Government incentives are closing the gap. The U.S. Inflation Reduction Act offers tax credits of up to $3.00 per kilogram, which would make green hydrogen cost-competitive almost immediately in some cases. As renewable electricity gets cheaper and the equipment used to split water into hydrogen becomes more efficient, production costs are expected to continue falling.
Reducing Methane From Agriculture
Livestock farming is a major source of methane, a potent greenhouse gas that also contributes to ground-level ozone formation. Researchers at UC Davis found that feeding grazing beef cattle a seaweed-based pellet supplement reduced their methane emissions by almost 40% without affecting the animals’ health or weight gain. Earlier studies in more controlled environments showed even bigger reductions: 82% in feedlot cattle and over 50% in dairy cows.
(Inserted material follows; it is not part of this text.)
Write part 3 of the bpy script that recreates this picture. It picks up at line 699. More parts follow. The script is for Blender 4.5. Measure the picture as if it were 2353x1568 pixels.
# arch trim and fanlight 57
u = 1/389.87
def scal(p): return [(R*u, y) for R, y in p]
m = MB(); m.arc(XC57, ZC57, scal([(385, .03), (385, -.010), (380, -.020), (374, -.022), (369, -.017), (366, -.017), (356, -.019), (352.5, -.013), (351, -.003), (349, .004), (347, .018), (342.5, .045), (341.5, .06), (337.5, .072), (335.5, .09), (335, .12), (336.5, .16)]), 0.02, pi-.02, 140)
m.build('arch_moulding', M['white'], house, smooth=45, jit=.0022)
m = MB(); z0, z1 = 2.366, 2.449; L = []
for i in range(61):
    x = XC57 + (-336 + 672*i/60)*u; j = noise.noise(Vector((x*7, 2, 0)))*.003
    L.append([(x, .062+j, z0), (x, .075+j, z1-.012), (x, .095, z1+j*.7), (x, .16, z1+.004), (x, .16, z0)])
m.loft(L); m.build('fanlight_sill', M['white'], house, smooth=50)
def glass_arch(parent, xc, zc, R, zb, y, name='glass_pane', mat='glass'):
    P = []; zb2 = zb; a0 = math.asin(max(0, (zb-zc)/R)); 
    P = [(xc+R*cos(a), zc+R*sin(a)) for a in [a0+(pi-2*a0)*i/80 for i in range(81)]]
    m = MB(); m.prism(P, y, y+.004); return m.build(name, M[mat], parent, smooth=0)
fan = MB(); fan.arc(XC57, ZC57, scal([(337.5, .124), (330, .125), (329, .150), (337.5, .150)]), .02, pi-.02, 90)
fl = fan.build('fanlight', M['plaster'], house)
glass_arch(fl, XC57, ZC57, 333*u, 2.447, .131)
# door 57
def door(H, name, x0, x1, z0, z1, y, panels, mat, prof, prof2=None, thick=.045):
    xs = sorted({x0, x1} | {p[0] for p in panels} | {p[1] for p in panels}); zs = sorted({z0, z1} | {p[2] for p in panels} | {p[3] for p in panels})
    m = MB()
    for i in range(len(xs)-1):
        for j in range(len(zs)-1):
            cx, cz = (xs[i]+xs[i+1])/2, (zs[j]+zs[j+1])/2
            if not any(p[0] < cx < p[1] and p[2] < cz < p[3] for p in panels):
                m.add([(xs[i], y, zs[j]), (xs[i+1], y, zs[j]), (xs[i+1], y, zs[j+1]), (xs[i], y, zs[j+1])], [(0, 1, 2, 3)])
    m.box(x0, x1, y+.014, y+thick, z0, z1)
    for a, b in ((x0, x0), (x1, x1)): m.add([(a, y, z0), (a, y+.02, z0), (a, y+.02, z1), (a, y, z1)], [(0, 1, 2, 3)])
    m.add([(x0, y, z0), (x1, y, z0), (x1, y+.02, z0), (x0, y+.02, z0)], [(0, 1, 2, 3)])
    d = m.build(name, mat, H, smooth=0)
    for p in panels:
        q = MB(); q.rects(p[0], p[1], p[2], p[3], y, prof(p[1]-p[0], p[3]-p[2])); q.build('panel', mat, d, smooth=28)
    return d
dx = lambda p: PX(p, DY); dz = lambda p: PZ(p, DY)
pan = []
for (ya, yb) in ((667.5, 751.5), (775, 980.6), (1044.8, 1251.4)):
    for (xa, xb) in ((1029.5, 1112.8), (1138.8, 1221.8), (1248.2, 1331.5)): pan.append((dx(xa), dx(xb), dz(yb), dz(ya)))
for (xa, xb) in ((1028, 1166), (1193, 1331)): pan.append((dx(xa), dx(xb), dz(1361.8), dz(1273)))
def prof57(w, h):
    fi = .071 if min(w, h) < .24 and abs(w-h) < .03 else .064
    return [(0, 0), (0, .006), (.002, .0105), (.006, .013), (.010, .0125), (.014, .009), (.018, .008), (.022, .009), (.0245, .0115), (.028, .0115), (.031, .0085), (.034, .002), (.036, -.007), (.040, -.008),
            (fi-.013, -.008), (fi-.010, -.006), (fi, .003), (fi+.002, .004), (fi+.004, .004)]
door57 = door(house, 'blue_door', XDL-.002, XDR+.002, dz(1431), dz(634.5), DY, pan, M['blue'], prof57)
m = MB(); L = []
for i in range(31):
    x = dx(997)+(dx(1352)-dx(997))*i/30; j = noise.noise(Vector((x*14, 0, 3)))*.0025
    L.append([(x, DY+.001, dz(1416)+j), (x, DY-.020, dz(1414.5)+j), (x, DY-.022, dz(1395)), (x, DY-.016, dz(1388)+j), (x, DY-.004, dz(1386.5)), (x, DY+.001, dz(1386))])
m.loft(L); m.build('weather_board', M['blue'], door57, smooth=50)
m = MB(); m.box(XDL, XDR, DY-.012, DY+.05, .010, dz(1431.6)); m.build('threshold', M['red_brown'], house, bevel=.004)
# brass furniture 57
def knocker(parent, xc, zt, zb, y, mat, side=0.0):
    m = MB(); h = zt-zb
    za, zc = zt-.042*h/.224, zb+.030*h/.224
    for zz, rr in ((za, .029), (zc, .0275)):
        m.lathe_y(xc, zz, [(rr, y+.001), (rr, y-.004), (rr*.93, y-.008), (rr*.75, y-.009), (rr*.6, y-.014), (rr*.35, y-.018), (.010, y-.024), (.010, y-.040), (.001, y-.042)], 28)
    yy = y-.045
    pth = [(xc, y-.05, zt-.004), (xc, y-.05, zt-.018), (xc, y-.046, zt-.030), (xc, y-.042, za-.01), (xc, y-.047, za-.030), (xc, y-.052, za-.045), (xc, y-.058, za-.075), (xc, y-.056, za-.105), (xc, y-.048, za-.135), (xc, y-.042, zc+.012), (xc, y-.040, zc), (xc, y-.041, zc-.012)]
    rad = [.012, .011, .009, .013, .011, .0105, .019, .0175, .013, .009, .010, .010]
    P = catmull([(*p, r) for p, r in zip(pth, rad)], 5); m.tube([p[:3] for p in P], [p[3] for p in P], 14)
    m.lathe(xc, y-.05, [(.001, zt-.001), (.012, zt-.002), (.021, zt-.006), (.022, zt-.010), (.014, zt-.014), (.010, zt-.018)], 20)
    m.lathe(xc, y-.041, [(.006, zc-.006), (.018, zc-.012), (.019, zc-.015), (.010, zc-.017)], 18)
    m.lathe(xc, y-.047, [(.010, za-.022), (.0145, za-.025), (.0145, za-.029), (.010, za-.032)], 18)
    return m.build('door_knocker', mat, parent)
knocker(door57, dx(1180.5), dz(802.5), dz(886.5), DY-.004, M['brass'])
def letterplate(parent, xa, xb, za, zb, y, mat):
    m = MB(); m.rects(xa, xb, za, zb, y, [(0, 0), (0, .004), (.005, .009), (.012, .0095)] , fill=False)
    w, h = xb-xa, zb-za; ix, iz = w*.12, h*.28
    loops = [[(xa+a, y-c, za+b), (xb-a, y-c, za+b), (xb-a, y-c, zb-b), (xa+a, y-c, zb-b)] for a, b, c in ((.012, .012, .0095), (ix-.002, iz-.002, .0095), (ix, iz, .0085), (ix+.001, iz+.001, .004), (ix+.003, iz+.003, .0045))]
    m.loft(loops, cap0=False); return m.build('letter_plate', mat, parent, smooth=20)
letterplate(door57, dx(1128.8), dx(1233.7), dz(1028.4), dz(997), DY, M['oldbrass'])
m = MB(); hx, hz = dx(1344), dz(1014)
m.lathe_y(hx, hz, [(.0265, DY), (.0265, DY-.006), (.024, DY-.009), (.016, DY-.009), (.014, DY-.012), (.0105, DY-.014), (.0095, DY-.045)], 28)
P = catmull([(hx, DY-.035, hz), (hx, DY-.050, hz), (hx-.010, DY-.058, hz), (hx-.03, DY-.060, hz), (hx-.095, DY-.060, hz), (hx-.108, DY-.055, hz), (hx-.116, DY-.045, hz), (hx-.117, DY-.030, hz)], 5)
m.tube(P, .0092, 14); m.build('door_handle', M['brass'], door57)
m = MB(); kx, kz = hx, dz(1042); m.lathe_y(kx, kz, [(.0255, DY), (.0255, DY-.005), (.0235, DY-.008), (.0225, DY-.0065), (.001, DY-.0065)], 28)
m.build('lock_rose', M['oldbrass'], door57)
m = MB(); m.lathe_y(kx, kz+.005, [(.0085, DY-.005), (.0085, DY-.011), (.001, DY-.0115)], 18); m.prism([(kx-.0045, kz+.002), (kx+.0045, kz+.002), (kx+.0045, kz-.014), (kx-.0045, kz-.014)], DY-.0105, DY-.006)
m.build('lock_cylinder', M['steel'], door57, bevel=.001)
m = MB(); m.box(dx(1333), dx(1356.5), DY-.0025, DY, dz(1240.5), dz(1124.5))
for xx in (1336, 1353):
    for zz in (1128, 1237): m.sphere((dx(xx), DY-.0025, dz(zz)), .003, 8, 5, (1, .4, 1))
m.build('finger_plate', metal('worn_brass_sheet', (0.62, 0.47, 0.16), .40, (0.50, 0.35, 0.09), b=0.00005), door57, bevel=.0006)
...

Scaling this approach to the world’s roughly one billion cattle is a logistical challenge, but the science is clear. Several companies are now producing seaweed-based feed additives commercially, and some countries are beginning to incorporate methane reduction targets into their agricultural policies.
Renewable Energy Replacing Fossil Fuels
The most fundamental strategy for reducing air pollution is generating electricity without burning anything. Solar and wind power now account for a rapidly growing share of new electricity generation worldwide, and in many regions they are already cheaper than building new coal or gas plants. Coal-fired power plants are the single largest industrial source of sulfur dioxide, nitrogen oxides, mercury, and fine particulate matter, so every coal plant that closes permanently removes a significant pollution source from the air.
Countries are moving at different speeds. The United Kingdom went from generating 40% of its electricity from coal in 2012 to closing its last coal plant in 2024. China, while still the world’s largest coal consumer, is also installing more solar capacity each year than any other country. India has set aggressive renewable energy targets. The transition is uneven, but the direction is consistent across nearly every major economy.